Differentiated Lesson Plan
Three-tier support plan, blank.
The Differentiated Lesson Plan template provides a three-tier blank frame that prompts teachers to plan the same lesson concept at three levels of support: scaffolded support for students working below grade-level expectations, on-level instruction for the core group, and extension or enrichment for students ready to go deeper. All three tiers share the same learning objective box at the top, reinforcing that differentiation is about varying access and complexity, not lowering or abandoning the standard. Inclusive classroom teachers, special-education co-teachers, and literacy or numeracy intervention specialists find this template invaluable during unit-planning sessions. It makes the intentional design of tiered tasks, resources, and assessment evidence visible in a single document, which is especially useful during moderation meetings or when justifying instructional decisions to parents and school leaders.
Learning objectives
- Plan tiered tasks that give every learner access to the same core learning objective
- Document scaffolds, on-level activities, and extension tasks side by side
- Make differentiation decisions explicit before the lesson rather than reactive during it
- Support co-teaching by clarifying which teacher works with which tier
- Create a record of inclusive planning for professional review or accreditation
How to use this template
- Download and print the blank template or open it digitally.
- Write the shared learning objective at the top — all three tiers work toward the same goal.
- Complete the Tier 1 (scaffolded) column first: note the additional supports, modified materials, or pre-teaching needed.
- Fill in the Tier 2 (on-level) column with the core activity, resources, and success criteria.
- Complete the Tier 3 (extension) column with the challenge task, enrichment resource, or open-ended inquiry that deepens the same concept.
Classroom & home ideas
- Use the three-column layout at a co-planning meeting to split responsibility between the classroom teacher (Tier 2) and the learning support teacher (Tier 1).
- Colour-code printed task cards to match each tier so students can self-select without public labelling.
- During a maths lesson, use Tier 1 for concrete manipulatives, Tier 2 for representational tasks, and Tier 3 for abstract problem-solving — a natural CPA progression.
- Share the completed template with a teaching assistant before the lesson so they know precisely which group to sit with and what the scaffolded task involves.

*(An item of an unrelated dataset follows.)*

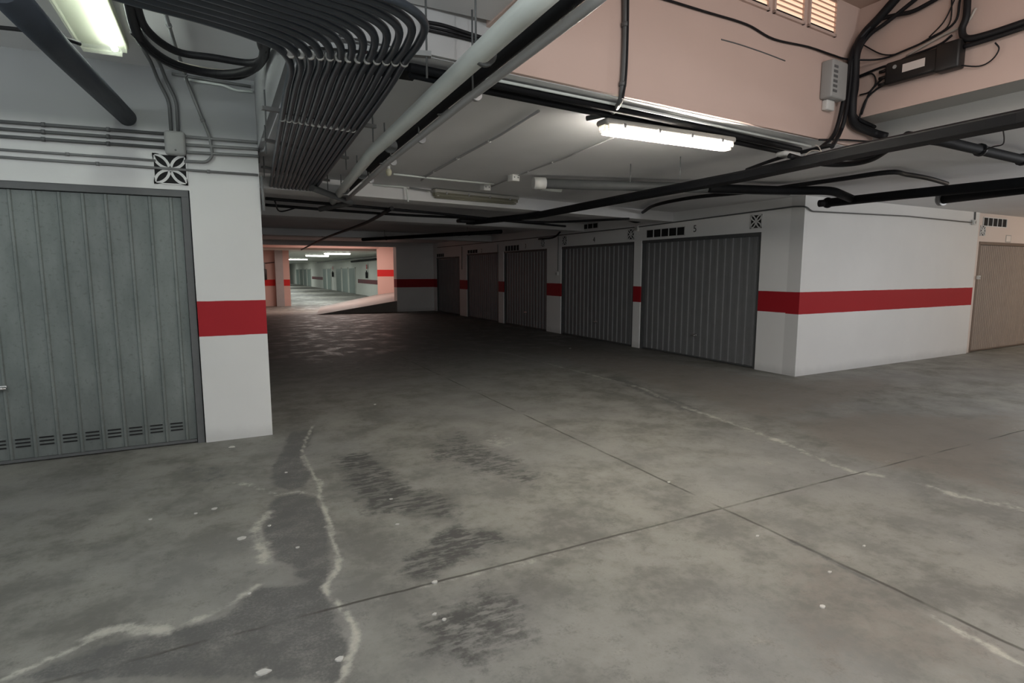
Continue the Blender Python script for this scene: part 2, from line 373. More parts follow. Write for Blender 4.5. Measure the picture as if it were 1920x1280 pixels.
# floor: fine grid in front of the camera, big sheets around it
def build_floor():
    gx = np.arange(-4, 9.001, .03); gy = np.arange(.4, 10.001, .03)
    nx, ny = len(gx), len(gy)
    XX, YY = np.meshgrid(gx, gy); PX = XX.ravel(); PY = YY.ravel()
    verts = np.column_stack([PX, PY, np.zeros_like(PX)])
    i = np.arange(nx*ny).reshape(ny, nx)
    quads = np.column_stack([i[:-1,:-1].ravel(), i[:-1,1:].ravel(), i[1:,1:].ravel(), i[1:,:-1].ravel()])
    x0, x1, y0, y1 = gx[0], gx[-1], gy[0], gy[-1]
    ev = [(-7,-6,0),(18,-6,0),(18,y0,0),(-7,y0,0),(x0,y0,0),(x0,y1,0),(-7,y1,0),(x1,y0,0),(18,y1,0),(x1,y1,0),
          (18,21.5,0),(-7,21.5,0),(18,27.5,-.28),(-7,27.5,-.28),(18,100,-.30),(-7,100,-.30)]
    ef = [(0,1,2,3),(3,4,5,6),(7,2,8,9),(6,8,10,11),(11,10,12,13),(13,12,14,15)]
    k = len(verts); allv = np.vstack([verts, np.array(ev)])
    faces = quads.tolist()+[tuple(a+k for a in f) for f in ef]
    me = bpy.data.meshes.new('floor'); me.from_pydata(allv.tolist(), [], faces)
    R = np.zeros(len(allv)); G = R.copy(); Bc = R.copy(); A = R.copy(); n0 = len(verts)
    def dist(pts, closed=False):
        p = list(pts)+([pts[0]] if closed else []); d = np.full(n0, 1e9)
        for (ax, ay), (bx, by_) in zip(p[:-1], p[1:]):
            dx, dy = bx-ax, by_-ay; l2 = dx*dx+dy*dy+1e-9
            t = np.clip(((PX-ax)*dx+(PY-ay)*dy)/l2, 0, 1)
            d = np.minimum(d, np.hypot(PX-ax-t*dx, PY-ay-t*dy))
        return d
    def inside(pts):
        c = np.zeros(n0, bool); j = len(pts)-1
        for q in range(len(pts)):
            xi, yi = pts[q]; xj, yj = pts[j]
            c ^= ((yi > PY) != (yj > PY)) & (PX < (xj-xi)*(PY-yi)/(yj-yi+1e-12)+xi); j = q
        return c
    def poly(ch, pts, soft, val=1.):
        sd = dist(pts, True); sd[~inside(pts)] *= -1
        ch[:n0] = np.maximum(ch[:n0], val*np.clip(.5+sd/(2*soft), 0, 1))
    def line(ch, pts, wd, val=1.):
        ch[:n0] = np.maximum(ch[:n0], val*np.exp(-(dist(pts)/wd)**2))
    # damp run from beside the pillar to the lower left
    poly(R, [(0.536,5.812),(0.772,5.821),(0.641,5.292),(0.553,5.030),(0.557,4.515),(0.462,4.228),(0.367,4.186),(0.264,4.352),(0.272,4.660),(0.378,5.119),(0.451,5.425)], .05)
    poly(R, [(0.272,4.104),(0.413,4.118),(0.508,3.984),(0.514,3.659),(0.488,3.302),(0.441,2.984),(0.368,2.790),(0.294,2.785),(0.252,3.081),(0.158,3.224),(0.132,3.559),(0.188,3.871)], .05)
    poly(R, [(-0.056,2.758),(0.015,2.891),(0.124,2.925),(0.362,2.821),(0.393,2.624),(0.392,2.419),(0.384,2.207),(0.341,2.060),(0.183,2.143),(-0.033,2.282),(-0.380,2.459),(-0.793,2.644),(-0.658,2.703),(-0.487,2.745),(-0.275,2.738),(-0.151,2.726)], .05)
    poly(R, [(-0.407,5.074),(-0.245,5.189),(-0.032,4.994),(0.002,4.732),(-0.124,4.609),(-0.315,4.671)], .06, .55)
    line(G, [(0.744,5.879),(0.615,5.378),(0.545,5.034),(0.547,4.587),(0.577,4.252),(0.538,3.990),(0.532,3.605),(0.505,3.293),(0.487,3.024),(0.452,2.888),(0.377,2.786),(0.397,2.646),(0.432,2.509),(0.446,2.370),(0.412,2.249),(0.362,2.148),(0.327,2.067)], .022, .95)
    line(G, [(0.016,4.538),(0.152,4.386),(0.275,4.145),(0.416,4.149),(0.512,4.057)], .03, .7)
    line(G, [(0.204,3.863),(0.119,3.646),(0.129,3.411),(0.143,3.200)], .05, .75)
    line(G, [(-0.832,2.673),(-0.744,2.712),(-0.651,2.753),(-0.554,2.819),(-0.446,2.867)], .022, .85)
    line(G, [(-0.584,2.834),(-0.523,2.864),(-0.421,2.820),(-0.294,2.727)], .045, 1.0)
    line(G, [(-0.194,2.761),(-0.110,2.785),(-0.021,2.844),(0.077,2.950)], .03, .75)
    line(G, [(0.041,2.271),(0.090,2.280)], .02, 1.2)
    line(G, [(0.333,2.215),(0.354,2.215)], .012, 1.2)
    # dusty edge of the tyre lane curving to the right
    line(G, [(4.514,10.798),(4.815,9.450),(4.895,7.399),(4.953,5.932),(4.675,4.758),(4.581,3.924),(4.492,3.366),(4.353,2.906),(4.304,2.606),(4.491,2.319),(4.495,1.974),(4.612,1.663)], .055, .62)
    line(G, [(2.795,1.305),(2.769,1.166),(2.766,1.049),(2.744,0.934)], .02, .8)
    line(G, [(0.420,2.571),(0.832,2.565),(1.298,2.548),(1.718,2.545),(2.304,2.574)], .03, .45)
    poly(G, [(1.886,4.658),(2.183,4.973),(2.404,4.717),(2.237,4.338),(1.904,4.341)], .15, .5)
    # rubber marks
    poly(A, [(0.753,4.849),(1.087,4.840),(1.142,3.847),(1.395,3.553),(1.237,3.202),(0.977,3.423),(0.764,3.532),(0.739,3.996)], .12)
    poly(A, [(2.055,5.211),(2.149,4.217),(2.170,3.628),(1.913,3.343),(1.757,3.712),(1.453,4.415),(1.528,4.787)], .15, .7)
    poly(A, [(0.722,2.751),(0.862,2.932),(1.195,3.139),(1.397,2.954),(1.450,2.811),(1.118,2.703),(0.852,2.627)], .10)
    poly(A, [(0.660,2.393),(1.073,2.458),(1.359,2.368),(1.118,1.947),(0.776,1.887),(0.596,2.063)], .18, .8)
    poly(R, [(0.753,4.849),(1.067,4.850),(1.082,4.055),(0.910,3.697),(0.755,3.988)], .12, .45)
    # browner, oilier concrete in front of the doors and to the right
    poly(Bc, [(6.106,13.861),(6.655,10.716),(6.950,7.496),(7.209,5.378),(8.898,5.097),(7.997,4.225),(6.019,3.933),(4.867,3.778),(4.986,4.991),(5.185,7.529),(5.298,10.398)], .35, .75)
    poly(Bc, [(5.141,3.868),(6.444,3.716),(7.022,3.156),(7.931,2.958),(4.891,1.772),(4.784,2.109),(4.639,2.642),(4.660,3.019)], .25, .9)
    poly(Bc, [(2.938,2.130),(2.944,1.478),(2.822,0.965),(2.634,0.891),(1.877,1.277),(2.101,1.659)], .2, .6)
    line(R, [(2.862,2.055),(2.869,1.910),(2.851,1.744),(2.843,1.573)], .03, .8)
    line(R, [(5.058,6.659),(4.829,5.472),(4.637,4.637)], .16, .7)
    poly(R, [(1.148,16.081),(3.510,14.877),(4.546,11.790),(3.656,8.309),(2.736,8.236),(1.286,8.975),(0.670,9.289)], 1.0, .45)
    at = me.color_attributes.new('stain', 'FLOAT_COLOR', 'POINT')
    at.data.foreach_set('color', np.column_stack([R, G, Bc, A]).astype(np.float32).ravel())
    me.materials.append(floor_mat())
    o = bpy.data.objects.new('floor', me); COL.objects.link(o); o['kind'] = 'structure'
build_floor()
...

- At the end of a unit, review three or four completed plans together to check whether the same students are consistently placed in Tier 1 and whether they are making growth.
Skills & curriculum links
Frequently asked questions
Does Tier 1 mean the student is below grade level?
In this template, Tier 1 refers to the highest level of instructional support, not the lowest ability. Every student can benefit from scaffolding at times, and placement may shift lesson to lesson depending on the topic.
Can I use this template for a subject other than English and maths?
Yes. The blank three-tier layout works for science, humanities, languages, arts, and PE — any lesson where students need varied entry points to access the same concept.
How do I assess all three tiers against the same standard?
Use the success criteria or evidence column within each tier to note what acceptable demonstration of the objective looks like at each level of complexity. The standard remains constant; the evidence form varies.
Is this template compatible with Response to Intervention (RTI) frameworks?
The three-tier language directly mirrors RTI's universal, targeted, and intensive support model, making this template a natural planning tool within RTI or Multi-Tiered System of Supports (MTSS) programmes.